Welcome to the website woven for wordaholics, logolepts, and verbivores. Carnivores eat meat; herbivores eat plants and vegetables; verbivores devour words. If you are heels over head (as well as head over heels) in love with words, tarry here a while to graze or, perhaps, feast on the English language. Ours is the only language in which you drive in a parkway and park in a driveway and your nose can run and your feet can smell.

As part of my monthly series honoring the centennial of our world-famous San Diego Zoo, here’s a chance to test your knowledge of our fellow creatures that run and crawl and creep and gallop and swim and fly and hop around our planet.

The Canary Islands in the Atlantic got their name from what creature?

“Canaries, of course!” you chirp.

Wrong.

The answer is dogs. The Latin name was Canaria Insula, “Isle of the Dogs.” Canaries got their name from the islands, not the other way around.

In our crazy English vocabulary, we discover that cat gut is actually sheep and horse intestines and that camel’s hair brushes are made from squirrel fur.

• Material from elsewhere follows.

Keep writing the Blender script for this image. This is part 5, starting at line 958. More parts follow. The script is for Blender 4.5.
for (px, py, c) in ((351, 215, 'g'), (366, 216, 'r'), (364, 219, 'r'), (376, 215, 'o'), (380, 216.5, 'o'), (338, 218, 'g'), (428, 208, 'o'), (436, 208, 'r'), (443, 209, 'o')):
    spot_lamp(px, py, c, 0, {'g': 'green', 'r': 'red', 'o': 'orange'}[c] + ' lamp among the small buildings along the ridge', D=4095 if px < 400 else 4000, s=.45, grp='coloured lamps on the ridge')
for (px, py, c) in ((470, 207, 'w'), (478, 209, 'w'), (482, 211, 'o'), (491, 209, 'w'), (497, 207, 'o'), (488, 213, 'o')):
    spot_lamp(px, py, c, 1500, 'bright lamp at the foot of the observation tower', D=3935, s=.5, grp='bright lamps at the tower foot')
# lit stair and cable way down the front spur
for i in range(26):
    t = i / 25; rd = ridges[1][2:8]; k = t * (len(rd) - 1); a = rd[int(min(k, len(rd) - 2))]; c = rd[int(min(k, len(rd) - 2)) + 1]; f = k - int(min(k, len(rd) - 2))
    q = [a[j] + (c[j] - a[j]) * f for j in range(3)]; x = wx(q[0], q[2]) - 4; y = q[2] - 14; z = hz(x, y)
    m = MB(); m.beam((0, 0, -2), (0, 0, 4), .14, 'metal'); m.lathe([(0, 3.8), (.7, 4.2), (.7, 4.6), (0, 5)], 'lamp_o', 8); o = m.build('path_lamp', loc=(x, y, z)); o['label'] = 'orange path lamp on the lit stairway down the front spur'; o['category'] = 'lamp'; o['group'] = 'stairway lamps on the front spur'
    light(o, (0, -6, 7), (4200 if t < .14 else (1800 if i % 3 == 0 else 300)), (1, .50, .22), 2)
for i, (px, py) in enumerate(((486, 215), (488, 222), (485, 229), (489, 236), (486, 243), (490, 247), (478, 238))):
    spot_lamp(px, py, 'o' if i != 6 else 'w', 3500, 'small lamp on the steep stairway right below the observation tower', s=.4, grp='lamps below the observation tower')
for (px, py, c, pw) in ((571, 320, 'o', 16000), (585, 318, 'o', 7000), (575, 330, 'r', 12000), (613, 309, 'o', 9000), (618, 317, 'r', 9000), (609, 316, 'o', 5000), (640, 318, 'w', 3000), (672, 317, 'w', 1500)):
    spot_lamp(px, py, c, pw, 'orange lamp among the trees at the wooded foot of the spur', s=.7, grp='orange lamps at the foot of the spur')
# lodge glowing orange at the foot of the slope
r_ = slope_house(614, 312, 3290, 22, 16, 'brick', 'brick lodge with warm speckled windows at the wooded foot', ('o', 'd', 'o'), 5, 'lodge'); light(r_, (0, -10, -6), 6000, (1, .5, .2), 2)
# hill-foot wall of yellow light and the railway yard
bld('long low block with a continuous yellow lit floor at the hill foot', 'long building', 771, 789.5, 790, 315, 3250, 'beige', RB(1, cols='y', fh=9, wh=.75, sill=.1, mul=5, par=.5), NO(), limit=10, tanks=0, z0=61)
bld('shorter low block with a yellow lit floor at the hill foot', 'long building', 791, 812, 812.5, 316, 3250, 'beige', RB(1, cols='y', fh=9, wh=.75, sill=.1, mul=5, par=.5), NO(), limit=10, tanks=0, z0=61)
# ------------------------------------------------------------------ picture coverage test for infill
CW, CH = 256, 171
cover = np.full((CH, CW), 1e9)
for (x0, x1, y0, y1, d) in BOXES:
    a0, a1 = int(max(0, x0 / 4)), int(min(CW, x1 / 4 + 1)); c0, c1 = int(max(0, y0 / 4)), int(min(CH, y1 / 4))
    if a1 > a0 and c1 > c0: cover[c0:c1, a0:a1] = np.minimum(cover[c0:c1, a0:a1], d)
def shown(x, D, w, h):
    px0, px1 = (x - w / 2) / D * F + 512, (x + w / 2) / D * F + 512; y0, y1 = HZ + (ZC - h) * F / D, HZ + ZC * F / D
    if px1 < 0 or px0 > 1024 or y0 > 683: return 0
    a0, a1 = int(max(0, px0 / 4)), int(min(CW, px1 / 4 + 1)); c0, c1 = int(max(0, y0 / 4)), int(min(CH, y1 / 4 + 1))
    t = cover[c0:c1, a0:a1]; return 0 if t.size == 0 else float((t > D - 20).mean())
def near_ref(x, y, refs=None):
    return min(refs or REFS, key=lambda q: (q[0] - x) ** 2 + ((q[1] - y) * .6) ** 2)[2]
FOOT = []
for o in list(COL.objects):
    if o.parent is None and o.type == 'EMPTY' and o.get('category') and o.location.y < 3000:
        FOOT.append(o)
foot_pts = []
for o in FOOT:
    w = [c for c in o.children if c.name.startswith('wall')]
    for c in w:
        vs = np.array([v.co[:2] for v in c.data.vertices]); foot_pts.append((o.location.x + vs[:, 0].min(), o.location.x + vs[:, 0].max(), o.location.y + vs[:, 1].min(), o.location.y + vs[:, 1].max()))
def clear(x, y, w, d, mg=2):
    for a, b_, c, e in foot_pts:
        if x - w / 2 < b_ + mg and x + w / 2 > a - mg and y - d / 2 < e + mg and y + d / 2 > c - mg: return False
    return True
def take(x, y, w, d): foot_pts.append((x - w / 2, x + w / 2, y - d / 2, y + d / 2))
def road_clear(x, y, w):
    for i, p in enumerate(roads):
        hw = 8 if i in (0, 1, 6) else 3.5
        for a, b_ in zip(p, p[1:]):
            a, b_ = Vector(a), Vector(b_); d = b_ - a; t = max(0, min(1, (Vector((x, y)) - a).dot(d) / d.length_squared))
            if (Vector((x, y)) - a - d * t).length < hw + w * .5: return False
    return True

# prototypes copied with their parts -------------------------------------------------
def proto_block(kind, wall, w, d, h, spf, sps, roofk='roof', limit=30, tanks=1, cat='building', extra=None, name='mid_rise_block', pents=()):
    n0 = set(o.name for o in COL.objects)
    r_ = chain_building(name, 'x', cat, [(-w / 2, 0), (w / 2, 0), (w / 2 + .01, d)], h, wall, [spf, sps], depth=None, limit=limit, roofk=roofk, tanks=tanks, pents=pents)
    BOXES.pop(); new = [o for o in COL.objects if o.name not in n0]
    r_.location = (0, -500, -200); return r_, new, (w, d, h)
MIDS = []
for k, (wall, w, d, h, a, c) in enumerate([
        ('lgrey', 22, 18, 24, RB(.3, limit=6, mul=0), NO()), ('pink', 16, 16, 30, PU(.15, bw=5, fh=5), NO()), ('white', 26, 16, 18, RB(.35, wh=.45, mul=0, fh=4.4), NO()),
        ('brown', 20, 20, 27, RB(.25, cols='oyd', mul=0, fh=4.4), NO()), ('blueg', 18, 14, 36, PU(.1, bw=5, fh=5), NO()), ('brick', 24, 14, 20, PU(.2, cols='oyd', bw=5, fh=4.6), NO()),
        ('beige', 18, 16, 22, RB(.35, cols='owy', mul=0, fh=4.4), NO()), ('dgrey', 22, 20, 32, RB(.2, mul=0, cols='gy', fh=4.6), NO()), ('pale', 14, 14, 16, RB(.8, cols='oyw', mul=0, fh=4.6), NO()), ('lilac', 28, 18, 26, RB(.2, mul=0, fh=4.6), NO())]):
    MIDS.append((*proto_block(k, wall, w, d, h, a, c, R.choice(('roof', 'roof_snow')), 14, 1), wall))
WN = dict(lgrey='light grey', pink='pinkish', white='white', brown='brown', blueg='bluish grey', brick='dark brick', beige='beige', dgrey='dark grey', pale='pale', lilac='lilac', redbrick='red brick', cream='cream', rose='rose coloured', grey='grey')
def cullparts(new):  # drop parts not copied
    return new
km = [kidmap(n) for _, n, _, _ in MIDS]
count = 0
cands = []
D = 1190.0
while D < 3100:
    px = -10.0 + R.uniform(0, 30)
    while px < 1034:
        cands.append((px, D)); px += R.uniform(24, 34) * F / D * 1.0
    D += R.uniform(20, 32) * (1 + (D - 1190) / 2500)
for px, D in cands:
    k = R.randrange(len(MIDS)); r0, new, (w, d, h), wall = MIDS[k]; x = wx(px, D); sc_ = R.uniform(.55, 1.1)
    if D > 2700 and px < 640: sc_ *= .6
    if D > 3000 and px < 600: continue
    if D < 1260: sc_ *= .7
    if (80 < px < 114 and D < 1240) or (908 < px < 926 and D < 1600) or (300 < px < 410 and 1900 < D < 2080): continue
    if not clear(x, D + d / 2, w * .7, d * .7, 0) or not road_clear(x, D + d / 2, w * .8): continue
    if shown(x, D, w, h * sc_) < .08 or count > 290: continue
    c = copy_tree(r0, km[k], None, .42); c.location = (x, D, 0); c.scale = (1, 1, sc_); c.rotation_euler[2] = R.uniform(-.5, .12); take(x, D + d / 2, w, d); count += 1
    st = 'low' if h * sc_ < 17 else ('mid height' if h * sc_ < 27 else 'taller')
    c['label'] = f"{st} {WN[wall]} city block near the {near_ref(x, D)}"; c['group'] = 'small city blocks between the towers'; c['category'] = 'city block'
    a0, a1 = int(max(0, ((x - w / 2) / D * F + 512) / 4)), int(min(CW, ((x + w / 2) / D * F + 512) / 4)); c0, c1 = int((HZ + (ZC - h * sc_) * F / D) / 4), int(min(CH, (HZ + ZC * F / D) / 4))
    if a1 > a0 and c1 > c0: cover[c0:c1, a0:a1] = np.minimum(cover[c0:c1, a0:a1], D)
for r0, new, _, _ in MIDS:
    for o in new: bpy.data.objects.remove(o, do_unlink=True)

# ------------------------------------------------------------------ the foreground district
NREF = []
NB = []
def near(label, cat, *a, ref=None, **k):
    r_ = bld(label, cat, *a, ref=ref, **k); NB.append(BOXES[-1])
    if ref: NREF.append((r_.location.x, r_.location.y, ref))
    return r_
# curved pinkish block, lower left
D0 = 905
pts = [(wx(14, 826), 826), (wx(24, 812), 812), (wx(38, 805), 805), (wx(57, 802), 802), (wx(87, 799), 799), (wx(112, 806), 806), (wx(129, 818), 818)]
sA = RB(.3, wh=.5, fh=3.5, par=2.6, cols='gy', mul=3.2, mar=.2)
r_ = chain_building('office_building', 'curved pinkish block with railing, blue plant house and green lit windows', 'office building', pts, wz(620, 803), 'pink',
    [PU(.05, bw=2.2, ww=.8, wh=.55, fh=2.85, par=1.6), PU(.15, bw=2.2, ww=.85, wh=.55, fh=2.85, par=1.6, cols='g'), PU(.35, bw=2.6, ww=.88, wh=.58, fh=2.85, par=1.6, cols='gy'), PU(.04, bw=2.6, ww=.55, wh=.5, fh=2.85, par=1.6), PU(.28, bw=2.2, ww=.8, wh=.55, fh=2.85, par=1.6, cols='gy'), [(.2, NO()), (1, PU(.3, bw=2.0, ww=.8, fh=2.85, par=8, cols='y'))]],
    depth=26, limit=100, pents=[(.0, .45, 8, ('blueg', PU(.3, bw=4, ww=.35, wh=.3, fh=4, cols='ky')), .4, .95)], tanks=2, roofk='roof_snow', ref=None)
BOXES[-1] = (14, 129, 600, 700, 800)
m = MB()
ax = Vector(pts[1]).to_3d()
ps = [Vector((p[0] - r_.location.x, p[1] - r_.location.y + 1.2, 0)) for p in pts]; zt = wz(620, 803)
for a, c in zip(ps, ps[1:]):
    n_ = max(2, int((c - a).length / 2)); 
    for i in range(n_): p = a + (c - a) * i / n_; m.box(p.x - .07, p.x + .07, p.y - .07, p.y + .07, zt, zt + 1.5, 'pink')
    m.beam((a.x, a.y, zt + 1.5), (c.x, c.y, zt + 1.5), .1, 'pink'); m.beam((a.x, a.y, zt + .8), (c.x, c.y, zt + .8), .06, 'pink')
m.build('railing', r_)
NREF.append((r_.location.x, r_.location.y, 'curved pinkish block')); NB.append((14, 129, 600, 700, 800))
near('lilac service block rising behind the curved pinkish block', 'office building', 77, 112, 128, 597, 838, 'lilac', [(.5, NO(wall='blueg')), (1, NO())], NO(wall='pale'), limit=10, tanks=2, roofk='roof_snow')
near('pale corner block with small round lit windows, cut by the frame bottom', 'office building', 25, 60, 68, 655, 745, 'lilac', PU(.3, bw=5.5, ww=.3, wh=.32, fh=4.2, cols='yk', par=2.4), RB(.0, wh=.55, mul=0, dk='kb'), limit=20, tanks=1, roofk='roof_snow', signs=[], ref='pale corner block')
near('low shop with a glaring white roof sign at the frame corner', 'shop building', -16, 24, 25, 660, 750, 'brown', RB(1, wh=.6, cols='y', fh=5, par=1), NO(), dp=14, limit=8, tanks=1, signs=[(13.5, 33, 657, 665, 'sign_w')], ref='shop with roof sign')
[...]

A ladybug is a beetle – and they’re not all female. A lightning bug is a beetle. And a firefly is actually a lightning bug, which, as you now know, is a beetle.

In fact, a whole menagerie of animals are not what their names indicate. Take the hedgehog. Light verse master Bob McKenty explains the truth about spiny insectivores:

No matter what their name alleges,

Hedgehogs aren’t hogs or hedges,

Like kindred quadrupeds with spines

Who aren’t porks and aren’t pines.

The koala bear is a marsupial, not a bear. The guinea pig is a South American rodent. It is neither a pig nor from Guinea. A prairie dog is not a dog. It too is a rodent. The horned toad is a lizard, not a toad, while a silkworm is not a worm; it’s a caterpillar.

A titmouse is neither mammal nor mammaried; it’s a bird, while a crawfish is not a fish. It’s a spiny lobster. A jackrabbit is a hare, not a rabbit. Blindworms are actually legless lizards, and, of course, they can see. A mosquito bite isn’t a bite. It’s a puncture.

How many peacocks does it take to lay a dozen eggs? None, because peacocks don’t lay eggs; peahens do. The blackbird hen is brown, purple finches are distinctly crimson, and many greyhounds come in colors other than gray.

I’ll be visiting, with my friends at Vi Living, the exhibition of William Shakespeare’s First Folio at the Central Library. The First Folio Tour will include all 50 states and Washington, D.C., and Puerto Rico. Co-sponsored by our library and the Old Globe, this is the only California stop for the exhibit. Up to July 7 you have the opportunity to view “the book that gave us Shakespeare.”

In 1623, seven years after Shakespeare shuffled off his mortal coil (translation: died), John Heminge and Henry Cordell, his friends and colleagues in the King’s Men acting company, collected almost all his plays in a folio edition. A folio is a large book in which printed sheets are folded in half, creating two double-sided leaves, or four pages.

The First Folio preserves 18 of Shakespeare’s plays that had never been printed before, groups the plays for the first time into comedies, histories and tragedies, presents them in a single edition and includes the Droeshout portrait of Shakespeare. That image is almost certainly authentic because it was approved by those who knew the Bard.

So hie thee hence! Get thee to the Library!

The opportunity to view the First Folio comes along once in a blue moon, when pigs fly and hell freezes over. Among these metaphors for very rare occurrences, blue moon is the most colorful, as indicated by this 1528 couplet:

Yf they say the moon is blue,

You must believe that it is true.

A blue moon is the second full moon in a single month, a phenomenon that occurs, well, once in a blue moon. The expression has nothing to do with the actual color of the moon, but whenever certain natural conditions align, such as volcanic eruptions or titanic fires sending particles into the atmosphere, the moon can actually appear to be tinged with blue. We experienced a blue moon this past May 21. The next blue moon won’t glow until January 2018.

A headline in a recent Union-Tribune read RESEARCHERS HOMING IN ON RISK OF ZIKA BIRTH DEFECT. Kudos to the U-T for getting the verb right. Many speakers and writers use hone in on something when they mean home in, “proceed toward a source.” Hone means “to sharpen,” so one can’t hone in on anything. You can hone your writing skills by homing in on confusing word pairs.